- [WRITTEN EXERCISE] Tell how many lines in the data below hold the string "pixels"; give nothing but the number.

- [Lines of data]
__________________________________________________
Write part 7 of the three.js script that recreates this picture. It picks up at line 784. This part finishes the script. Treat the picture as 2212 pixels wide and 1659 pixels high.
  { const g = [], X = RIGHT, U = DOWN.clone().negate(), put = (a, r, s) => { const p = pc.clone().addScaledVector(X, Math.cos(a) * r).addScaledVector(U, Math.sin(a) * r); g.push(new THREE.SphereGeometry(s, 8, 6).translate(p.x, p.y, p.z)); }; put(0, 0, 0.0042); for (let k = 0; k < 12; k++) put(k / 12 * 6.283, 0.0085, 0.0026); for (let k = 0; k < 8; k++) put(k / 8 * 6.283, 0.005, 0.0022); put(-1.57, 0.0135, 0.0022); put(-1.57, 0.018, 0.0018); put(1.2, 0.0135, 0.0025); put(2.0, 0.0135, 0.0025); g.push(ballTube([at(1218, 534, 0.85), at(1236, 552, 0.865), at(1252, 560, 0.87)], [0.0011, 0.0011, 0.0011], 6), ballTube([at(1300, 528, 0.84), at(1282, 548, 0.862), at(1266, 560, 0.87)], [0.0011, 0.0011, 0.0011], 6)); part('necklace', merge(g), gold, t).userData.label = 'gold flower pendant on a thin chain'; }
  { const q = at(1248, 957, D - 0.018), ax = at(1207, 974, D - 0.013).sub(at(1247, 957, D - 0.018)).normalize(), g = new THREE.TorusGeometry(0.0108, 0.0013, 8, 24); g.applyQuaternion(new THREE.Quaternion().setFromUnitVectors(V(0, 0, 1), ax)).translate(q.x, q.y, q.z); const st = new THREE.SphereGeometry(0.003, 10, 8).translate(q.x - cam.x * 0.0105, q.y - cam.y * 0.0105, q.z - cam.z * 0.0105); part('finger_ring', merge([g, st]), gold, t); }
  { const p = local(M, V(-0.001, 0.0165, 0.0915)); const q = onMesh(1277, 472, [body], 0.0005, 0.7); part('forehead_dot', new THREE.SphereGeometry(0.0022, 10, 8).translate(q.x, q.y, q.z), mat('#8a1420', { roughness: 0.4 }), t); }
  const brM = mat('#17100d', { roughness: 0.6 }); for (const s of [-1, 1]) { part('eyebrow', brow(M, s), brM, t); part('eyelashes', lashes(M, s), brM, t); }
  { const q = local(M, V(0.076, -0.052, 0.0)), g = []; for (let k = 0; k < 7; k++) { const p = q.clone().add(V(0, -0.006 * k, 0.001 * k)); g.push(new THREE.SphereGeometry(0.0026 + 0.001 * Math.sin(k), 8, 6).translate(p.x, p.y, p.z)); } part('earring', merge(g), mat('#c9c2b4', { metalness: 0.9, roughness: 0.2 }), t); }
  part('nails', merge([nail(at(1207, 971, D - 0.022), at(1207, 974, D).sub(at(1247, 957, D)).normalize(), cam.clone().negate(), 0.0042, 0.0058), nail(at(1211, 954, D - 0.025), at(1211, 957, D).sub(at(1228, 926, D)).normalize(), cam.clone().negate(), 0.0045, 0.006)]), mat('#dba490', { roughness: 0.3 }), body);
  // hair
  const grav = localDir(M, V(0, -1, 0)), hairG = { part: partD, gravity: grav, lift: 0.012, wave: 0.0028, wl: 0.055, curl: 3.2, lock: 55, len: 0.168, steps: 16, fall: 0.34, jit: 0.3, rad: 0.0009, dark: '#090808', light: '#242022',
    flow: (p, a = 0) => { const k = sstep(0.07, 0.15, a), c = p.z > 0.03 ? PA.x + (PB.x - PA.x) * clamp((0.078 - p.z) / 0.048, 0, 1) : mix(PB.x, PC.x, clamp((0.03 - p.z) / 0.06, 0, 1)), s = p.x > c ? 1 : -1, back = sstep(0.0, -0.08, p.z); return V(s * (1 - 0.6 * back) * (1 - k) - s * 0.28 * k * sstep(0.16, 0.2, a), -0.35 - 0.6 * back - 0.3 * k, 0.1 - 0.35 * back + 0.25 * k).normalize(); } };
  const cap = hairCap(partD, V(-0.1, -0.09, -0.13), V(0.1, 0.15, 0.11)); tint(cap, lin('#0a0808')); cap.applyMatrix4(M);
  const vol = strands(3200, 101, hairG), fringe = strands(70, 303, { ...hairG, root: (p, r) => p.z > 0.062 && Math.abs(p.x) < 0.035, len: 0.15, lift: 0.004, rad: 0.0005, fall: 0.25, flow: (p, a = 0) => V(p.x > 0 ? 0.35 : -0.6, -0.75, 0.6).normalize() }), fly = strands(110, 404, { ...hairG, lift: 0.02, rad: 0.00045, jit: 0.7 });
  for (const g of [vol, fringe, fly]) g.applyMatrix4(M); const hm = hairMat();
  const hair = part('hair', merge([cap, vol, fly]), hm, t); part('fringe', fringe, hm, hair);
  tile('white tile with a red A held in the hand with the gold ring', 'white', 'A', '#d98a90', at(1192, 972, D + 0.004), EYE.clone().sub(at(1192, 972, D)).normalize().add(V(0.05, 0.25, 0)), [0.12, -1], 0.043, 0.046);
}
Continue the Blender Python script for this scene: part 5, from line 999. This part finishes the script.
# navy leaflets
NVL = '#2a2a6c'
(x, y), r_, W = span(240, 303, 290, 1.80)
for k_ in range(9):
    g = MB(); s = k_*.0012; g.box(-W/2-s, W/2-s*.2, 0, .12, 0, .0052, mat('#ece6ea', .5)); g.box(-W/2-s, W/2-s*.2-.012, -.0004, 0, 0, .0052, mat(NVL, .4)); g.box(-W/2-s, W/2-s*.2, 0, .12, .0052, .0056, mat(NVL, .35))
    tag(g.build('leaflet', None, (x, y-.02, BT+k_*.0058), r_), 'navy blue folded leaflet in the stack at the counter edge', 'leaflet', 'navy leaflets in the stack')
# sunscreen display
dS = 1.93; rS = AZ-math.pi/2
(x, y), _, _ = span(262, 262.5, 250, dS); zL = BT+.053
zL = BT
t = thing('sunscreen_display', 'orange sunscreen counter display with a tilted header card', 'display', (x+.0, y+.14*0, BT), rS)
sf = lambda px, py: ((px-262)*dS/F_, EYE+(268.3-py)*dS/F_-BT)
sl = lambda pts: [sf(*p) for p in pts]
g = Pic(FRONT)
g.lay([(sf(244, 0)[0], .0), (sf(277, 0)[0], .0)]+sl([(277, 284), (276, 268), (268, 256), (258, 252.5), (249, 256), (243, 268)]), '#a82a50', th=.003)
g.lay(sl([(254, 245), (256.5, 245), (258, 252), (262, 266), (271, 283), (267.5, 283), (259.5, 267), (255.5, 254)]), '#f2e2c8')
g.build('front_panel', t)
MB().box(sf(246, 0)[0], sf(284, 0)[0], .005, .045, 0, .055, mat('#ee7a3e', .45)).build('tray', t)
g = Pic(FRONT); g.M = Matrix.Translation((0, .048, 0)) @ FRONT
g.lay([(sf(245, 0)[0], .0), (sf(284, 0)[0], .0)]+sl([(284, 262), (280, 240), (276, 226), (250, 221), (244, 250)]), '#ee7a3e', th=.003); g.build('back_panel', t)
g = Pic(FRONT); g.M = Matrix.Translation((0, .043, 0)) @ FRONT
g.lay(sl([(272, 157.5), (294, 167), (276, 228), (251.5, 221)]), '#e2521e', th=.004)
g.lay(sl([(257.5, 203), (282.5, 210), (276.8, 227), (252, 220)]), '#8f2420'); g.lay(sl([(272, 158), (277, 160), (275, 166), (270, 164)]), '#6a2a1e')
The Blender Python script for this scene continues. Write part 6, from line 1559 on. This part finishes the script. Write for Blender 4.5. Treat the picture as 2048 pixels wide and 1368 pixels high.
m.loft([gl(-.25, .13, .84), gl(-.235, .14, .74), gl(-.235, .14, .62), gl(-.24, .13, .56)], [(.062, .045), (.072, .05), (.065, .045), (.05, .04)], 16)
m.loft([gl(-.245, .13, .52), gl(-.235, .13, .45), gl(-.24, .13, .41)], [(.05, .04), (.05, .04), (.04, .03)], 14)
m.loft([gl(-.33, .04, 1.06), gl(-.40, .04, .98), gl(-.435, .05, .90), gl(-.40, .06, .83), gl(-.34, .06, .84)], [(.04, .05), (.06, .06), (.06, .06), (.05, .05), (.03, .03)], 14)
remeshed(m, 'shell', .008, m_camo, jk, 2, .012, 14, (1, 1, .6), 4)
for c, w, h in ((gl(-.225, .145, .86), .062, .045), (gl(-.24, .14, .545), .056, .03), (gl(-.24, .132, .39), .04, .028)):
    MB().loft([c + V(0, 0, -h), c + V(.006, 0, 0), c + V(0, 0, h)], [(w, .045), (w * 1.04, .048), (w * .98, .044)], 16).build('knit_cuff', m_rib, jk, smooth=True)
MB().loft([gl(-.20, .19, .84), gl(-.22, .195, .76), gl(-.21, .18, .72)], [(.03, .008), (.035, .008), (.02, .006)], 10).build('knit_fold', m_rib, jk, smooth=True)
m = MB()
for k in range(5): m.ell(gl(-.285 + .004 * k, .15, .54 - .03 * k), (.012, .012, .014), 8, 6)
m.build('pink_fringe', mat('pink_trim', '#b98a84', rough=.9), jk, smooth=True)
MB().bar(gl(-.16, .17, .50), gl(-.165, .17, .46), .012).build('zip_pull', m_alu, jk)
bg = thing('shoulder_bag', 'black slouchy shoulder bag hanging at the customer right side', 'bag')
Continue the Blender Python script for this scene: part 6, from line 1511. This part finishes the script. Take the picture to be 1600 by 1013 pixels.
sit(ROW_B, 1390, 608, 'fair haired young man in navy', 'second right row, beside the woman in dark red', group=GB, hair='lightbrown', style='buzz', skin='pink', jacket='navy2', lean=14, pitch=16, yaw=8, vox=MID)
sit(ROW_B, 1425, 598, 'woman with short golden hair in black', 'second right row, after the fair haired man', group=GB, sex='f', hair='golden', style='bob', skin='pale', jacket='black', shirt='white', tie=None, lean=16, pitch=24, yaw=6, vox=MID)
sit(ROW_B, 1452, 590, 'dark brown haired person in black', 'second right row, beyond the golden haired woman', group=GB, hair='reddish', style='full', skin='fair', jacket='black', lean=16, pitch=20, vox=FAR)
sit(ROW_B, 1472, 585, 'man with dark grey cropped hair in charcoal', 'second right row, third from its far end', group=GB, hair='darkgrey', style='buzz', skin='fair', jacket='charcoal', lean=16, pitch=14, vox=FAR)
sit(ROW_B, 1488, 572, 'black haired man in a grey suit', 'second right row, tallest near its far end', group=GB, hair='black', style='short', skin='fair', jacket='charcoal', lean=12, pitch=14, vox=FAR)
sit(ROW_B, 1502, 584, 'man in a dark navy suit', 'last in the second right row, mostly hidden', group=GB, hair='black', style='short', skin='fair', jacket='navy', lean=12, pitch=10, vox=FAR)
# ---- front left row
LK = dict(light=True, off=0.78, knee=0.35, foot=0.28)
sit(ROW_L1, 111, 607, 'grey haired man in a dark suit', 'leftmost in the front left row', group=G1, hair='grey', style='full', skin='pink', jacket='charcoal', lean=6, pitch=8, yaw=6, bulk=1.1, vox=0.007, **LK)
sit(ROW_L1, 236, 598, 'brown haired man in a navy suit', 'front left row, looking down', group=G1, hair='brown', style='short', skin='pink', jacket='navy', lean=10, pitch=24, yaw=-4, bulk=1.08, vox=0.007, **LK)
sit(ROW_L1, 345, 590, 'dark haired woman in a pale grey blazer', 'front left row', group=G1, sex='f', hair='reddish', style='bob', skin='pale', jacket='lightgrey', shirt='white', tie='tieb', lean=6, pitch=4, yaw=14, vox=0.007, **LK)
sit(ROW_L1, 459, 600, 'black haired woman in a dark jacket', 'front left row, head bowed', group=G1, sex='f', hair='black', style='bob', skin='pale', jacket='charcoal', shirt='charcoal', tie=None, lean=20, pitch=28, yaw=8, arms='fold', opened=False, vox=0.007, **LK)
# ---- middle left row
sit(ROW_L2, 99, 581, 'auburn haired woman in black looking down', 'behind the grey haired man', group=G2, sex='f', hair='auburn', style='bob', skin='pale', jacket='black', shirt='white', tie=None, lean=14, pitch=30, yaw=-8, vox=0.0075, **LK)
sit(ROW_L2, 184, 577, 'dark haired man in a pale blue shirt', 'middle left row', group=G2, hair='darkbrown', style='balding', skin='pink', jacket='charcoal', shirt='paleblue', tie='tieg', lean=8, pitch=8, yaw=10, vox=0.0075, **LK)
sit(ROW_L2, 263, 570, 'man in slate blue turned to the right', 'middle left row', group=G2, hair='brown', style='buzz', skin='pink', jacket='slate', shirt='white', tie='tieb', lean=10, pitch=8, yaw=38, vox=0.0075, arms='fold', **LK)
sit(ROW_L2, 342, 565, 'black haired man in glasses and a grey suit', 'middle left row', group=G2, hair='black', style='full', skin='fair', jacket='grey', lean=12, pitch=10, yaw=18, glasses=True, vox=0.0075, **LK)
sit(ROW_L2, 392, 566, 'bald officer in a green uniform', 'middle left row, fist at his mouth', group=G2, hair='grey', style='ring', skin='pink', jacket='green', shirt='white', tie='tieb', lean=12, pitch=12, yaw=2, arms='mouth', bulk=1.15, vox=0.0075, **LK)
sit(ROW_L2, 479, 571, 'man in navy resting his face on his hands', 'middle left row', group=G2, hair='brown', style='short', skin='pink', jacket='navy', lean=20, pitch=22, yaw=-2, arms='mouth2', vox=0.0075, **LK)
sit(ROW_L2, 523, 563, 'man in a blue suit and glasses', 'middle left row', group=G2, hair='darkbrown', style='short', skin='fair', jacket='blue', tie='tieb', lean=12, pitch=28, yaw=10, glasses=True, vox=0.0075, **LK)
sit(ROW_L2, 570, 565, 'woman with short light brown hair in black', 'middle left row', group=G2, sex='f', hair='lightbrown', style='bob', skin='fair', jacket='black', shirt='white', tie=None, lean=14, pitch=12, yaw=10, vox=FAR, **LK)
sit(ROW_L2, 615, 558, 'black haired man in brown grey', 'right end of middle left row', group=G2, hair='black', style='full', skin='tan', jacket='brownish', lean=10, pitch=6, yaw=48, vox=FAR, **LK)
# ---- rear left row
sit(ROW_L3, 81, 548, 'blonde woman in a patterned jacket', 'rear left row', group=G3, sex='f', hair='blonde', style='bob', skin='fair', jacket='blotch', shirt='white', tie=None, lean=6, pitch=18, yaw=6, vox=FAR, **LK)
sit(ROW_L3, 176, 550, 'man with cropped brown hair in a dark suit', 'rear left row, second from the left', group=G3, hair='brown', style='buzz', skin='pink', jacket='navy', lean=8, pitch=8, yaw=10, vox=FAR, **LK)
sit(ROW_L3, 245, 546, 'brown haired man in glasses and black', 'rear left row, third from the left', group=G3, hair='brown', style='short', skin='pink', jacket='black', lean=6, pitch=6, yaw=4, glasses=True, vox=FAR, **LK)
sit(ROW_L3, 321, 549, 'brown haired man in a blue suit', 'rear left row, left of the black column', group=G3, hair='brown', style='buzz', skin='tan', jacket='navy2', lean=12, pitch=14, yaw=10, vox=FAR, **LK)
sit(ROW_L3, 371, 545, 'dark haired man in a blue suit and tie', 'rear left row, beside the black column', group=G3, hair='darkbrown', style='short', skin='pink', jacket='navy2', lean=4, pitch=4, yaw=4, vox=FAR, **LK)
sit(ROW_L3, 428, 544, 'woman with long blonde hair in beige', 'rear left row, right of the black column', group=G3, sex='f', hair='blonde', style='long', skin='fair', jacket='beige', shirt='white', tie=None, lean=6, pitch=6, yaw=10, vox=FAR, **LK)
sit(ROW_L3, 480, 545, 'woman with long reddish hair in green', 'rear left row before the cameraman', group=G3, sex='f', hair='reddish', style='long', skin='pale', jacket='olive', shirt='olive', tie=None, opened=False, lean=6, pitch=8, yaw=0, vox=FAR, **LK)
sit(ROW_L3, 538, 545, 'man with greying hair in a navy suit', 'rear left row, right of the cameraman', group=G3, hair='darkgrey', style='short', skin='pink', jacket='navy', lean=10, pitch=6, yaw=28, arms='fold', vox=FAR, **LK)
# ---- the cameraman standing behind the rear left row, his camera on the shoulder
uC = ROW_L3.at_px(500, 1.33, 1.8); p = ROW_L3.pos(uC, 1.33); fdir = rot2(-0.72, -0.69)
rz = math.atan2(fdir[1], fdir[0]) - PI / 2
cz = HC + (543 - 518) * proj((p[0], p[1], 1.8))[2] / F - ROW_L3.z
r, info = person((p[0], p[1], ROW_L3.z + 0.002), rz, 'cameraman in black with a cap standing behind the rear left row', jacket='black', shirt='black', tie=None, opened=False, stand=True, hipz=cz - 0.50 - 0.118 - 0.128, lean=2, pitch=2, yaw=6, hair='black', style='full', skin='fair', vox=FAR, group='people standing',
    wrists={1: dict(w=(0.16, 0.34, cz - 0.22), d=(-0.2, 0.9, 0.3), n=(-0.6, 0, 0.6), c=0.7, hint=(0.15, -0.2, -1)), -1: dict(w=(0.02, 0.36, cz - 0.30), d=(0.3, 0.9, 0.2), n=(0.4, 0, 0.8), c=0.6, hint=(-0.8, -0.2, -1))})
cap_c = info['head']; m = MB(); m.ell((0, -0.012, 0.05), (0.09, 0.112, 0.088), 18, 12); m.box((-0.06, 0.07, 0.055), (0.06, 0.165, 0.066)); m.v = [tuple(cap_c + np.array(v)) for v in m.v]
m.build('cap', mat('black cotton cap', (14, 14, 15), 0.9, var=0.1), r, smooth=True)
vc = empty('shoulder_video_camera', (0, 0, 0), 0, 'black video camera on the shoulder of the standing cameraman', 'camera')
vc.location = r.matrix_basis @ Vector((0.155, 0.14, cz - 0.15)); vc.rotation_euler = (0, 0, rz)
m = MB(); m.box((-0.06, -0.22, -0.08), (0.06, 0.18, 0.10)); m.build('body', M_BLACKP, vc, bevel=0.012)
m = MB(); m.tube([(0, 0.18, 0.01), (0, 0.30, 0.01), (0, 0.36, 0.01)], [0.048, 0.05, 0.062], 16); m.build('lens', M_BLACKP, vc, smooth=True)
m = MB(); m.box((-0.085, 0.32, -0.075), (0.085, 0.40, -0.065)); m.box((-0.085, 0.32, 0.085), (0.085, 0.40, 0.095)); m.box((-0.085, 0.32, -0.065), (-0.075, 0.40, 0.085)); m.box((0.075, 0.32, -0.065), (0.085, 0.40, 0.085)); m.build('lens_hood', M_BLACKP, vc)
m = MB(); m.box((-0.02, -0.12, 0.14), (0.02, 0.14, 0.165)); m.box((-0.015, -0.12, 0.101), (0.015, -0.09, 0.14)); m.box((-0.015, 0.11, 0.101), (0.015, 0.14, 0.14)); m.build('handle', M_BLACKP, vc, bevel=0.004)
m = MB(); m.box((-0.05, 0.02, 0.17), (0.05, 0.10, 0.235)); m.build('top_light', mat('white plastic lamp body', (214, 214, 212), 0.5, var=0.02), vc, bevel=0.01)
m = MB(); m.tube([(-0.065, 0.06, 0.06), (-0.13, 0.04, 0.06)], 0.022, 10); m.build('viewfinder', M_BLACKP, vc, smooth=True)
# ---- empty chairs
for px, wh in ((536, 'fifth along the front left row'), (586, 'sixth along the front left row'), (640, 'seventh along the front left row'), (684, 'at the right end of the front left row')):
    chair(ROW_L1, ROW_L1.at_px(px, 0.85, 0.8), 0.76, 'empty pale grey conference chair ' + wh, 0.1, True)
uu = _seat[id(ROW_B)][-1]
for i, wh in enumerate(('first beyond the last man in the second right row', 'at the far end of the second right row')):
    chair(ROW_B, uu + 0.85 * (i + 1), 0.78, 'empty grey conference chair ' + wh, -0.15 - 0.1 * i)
__________________________________________________
- [OUTPUT] 3